The looby-Kirsty clan, being unable to get together at Easter due to the youngest being subject to French term times -- she's in Brittany doing an eight-month long bar survey, with a cover story about doing a French degree -- so we arranged Not Easter for last weekend. At the bus stop in Bristol, I made an innocent remark to a man about the bus times, and he asked me if I was a Jehovah's Witness.
Almost as soon as the train had left Temple Meads, the guard invited me to sit in first class. It's astonishing how some staff remember me despite me leaving that particular train company over ten years ago. On the last leg up, from Manchester to Lancaster, even the excellent locally-brewed beer was free.
I had a boozy afternoon with Wendy, Kitty, Helen, and Wendy's charming, unassuming auntie.

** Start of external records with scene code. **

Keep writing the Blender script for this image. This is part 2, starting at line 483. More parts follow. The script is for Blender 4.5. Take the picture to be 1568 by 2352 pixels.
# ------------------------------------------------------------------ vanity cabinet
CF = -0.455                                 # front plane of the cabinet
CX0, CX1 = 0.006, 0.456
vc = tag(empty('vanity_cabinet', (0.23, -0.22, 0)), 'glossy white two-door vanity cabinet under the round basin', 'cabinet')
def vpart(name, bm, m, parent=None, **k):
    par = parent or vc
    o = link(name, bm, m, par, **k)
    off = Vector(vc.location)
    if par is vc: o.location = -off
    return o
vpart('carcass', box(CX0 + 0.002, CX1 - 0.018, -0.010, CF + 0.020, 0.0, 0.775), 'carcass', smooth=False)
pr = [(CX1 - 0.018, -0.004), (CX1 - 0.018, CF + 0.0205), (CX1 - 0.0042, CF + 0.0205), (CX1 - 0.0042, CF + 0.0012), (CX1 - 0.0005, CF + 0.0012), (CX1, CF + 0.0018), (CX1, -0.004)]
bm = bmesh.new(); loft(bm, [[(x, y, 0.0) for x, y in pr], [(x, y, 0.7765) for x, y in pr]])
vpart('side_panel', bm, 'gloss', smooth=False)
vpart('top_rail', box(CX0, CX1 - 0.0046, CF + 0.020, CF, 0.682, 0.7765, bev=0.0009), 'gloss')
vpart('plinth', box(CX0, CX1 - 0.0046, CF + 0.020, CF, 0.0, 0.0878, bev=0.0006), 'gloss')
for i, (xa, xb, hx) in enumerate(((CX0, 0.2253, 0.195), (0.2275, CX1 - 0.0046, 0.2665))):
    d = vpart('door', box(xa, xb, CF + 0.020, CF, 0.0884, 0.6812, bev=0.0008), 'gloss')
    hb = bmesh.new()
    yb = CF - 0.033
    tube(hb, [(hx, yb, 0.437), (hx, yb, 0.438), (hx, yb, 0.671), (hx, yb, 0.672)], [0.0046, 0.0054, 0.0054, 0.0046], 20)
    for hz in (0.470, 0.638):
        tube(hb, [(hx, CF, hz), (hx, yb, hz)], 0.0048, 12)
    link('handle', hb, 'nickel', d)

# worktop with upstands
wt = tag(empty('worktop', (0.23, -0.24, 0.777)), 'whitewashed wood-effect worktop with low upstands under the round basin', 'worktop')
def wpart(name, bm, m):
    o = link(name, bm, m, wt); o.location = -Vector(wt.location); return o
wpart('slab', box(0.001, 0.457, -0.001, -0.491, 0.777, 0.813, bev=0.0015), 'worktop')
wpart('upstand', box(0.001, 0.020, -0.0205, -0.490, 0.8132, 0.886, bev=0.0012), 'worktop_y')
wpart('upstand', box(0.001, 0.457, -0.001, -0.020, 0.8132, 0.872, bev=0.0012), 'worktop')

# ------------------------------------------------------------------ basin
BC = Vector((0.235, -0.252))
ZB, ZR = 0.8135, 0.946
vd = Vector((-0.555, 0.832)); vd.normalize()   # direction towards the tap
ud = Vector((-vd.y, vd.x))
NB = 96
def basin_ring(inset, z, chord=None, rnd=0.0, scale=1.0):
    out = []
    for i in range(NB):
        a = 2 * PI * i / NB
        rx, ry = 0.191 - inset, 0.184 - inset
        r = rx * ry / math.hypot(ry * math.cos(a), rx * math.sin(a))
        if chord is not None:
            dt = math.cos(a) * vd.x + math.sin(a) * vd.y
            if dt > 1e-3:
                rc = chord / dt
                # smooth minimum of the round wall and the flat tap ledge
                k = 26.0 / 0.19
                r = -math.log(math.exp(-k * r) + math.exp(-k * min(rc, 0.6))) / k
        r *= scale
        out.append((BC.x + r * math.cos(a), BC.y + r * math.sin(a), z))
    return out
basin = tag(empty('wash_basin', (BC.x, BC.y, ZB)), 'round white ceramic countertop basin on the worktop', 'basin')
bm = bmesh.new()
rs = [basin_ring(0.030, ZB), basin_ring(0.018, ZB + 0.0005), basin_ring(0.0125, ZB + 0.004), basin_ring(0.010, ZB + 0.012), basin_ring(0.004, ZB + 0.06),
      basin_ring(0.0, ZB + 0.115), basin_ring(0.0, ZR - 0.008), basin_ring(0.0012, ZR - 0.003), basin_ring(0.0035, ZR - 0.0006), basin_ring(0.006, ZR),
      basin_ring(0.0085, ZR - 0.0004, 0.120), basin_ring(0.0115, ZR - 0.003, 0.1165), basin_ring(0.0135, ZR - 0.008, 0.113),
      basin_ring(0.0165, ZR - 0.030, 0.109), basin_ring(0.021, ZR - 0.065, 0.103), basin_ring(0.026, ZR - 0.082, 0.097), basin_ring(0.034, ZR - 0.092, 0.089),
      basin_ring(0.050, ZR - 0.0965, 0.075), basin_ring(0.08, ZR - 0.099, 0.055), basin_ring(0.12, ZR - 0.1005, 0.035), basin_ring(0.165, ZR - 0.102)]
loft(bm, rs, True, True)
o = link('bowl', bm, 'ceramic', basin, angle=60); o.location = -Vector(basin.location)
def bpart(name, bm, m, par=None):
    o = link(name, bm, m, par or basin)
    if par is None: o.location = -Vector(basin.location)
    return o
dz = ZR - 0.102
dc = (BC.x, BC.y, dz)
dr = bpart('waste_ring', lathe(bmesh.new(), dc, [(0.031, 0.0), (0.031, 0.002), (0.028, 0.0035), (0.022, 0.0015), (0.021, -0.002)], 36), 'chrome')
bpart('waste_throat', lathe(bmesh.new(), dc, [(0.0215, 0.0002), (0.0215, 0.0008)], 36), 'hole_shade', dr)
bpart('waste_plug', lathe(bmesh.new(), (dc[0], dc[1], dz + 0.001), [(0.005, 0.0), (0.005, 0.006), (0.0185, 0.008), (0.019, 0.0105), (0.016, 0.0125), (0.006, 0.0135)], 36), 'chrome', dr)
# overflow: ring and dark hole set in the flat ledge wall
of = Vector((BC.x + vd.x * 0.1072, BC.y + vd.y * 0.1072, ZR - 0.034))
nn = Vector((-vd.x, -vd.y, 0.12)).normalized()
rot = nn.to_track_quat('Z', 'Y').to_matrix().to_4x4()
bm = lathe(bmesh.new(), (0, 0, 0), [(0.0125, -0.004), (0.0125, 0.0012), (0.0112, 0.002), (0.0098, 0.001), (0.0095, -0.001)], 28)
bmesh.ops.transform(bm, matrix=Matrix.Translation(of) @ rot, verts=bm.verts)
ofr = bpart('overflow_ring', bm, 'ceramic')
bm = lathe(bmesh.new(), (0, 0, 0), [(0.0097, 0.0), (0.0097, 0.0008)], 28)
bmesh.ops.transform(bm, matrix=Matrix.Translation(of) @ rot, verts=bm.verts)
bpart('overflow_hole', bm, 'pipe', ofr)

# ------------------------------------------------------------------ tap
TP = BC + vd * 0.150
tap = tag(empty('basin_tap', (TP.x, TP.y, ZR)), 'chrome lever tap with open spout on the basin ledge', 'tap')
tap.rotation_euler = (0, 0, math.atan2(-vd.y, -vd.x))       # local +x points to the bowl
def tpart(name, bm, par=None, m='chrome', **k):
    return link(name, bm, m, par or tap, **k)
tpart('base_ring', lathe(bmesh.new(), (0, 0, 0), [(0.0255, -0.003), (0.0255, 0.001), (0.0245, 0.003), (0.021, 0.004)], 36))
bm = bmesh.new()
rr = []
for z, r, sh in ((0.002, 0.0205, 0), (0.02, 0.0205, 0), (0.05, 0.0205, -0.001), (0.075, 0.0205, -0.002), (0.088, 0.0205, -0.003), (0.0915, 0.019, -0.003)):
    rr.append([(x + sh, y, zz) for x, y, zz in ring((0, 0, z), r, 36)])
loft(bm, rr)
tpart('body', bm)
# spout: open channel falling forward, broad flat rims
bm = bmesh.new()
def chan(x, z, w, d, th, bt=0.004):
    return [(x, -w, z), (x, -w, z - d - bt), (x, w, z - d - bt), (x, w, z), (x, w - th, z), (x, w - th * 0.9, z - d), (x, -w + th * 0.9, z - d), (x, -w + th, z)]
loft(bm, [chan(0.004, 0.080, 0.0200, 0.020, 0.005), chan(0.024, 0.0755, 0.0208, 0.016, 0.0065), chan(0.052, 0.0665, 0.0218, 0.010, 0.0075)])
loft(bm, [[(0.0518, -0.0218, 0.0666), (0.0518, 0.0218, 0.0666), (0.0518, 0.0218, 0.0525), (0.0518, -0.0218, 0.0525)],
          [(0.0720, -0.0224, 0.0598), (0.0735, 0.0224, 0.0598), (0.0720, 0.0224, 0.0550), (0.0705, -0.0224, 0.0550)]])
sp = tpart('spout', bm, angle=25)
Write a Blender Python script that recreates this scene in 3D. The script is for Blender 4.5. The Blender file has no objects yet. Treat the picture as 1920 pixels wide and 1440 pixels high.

I met Wendy by herself the day before. She has lost none of her lustre, and I felt some of the old headiness of being close to her.
She said that there'd been a bit of a diplomatic incident with Helen, who was insisting on bringing this man whose head is an empty as it is big, whom none of us like. "So just be prepared tomorrow." She said that Kitty had done her level best, but Helen can be froward when opposed. He wasn't there, but a work colleague of Kitty's, whom I find a bit intense without much substance behind it, was. We all enjoyed ourselves, although I think us older group of friends collectively realised that the brakes couldn't quite come off.
On Sunday we went en famille to Morecambe. In a charity shop, amidst the notices about homeless cats and dogs, there was a notice, with photographs, advertising "snails looking for homes".
The eldest announced that a friend was coming round to cut her hair. Yet another lesbian. On the way back from a walk to the brewery, some of us went into the local "community" centre, and walked in on Queer Crafts Club. The premises used to house a pub -- i.e., a community centre -- but the dwindling numbers of working class people who live in the area now have been slowly evicted from what was their pub by a combination of refugee language lessons, reiki classes, and speculators only interested in renting to students.
I took myself off to The Old Shipbuilder's Arms, where I could relax into pints of bitter at £2.60, the horseracing on the telly, and bumping into my old school friend -- the hairdresser who once said, when we were alone, that it was a good job her and her husband had to go, "because otherwise I'd have to take you home and fuck you."
I was asked at work if I would like to spend a few hours representing the catering department of Transport that Fails at a reception and naming ceremony of the first of a new set of train which will be running around Wales. The Minister for Transport, Members of the Senedd, and various other high-ups were to be present.
I leapt at the chance -- first because my manager said "it should be over by about half twelve", but also because I imagined being in a posh hotel with some decent food.
Instead, we welcomed our esteemed guests, amongst which was a party of senior engineers from Switzerland who had had a big hand in designing and building the trains, to a windswept station up in the valleys, and stood everyone under a rusting tin roof which was pouring rainwater onto the tracks. Our coffee machine couldn't be plugged in, so our culinary offering consisted of flapjacks, oranges, and water.
As we were leaving, the ticket office supervisor at the station wouldn't let me use the station toilets, "because of the money." Which thwarted my carefully-laid plan to steal a hundred pounds or so from my employer that morning.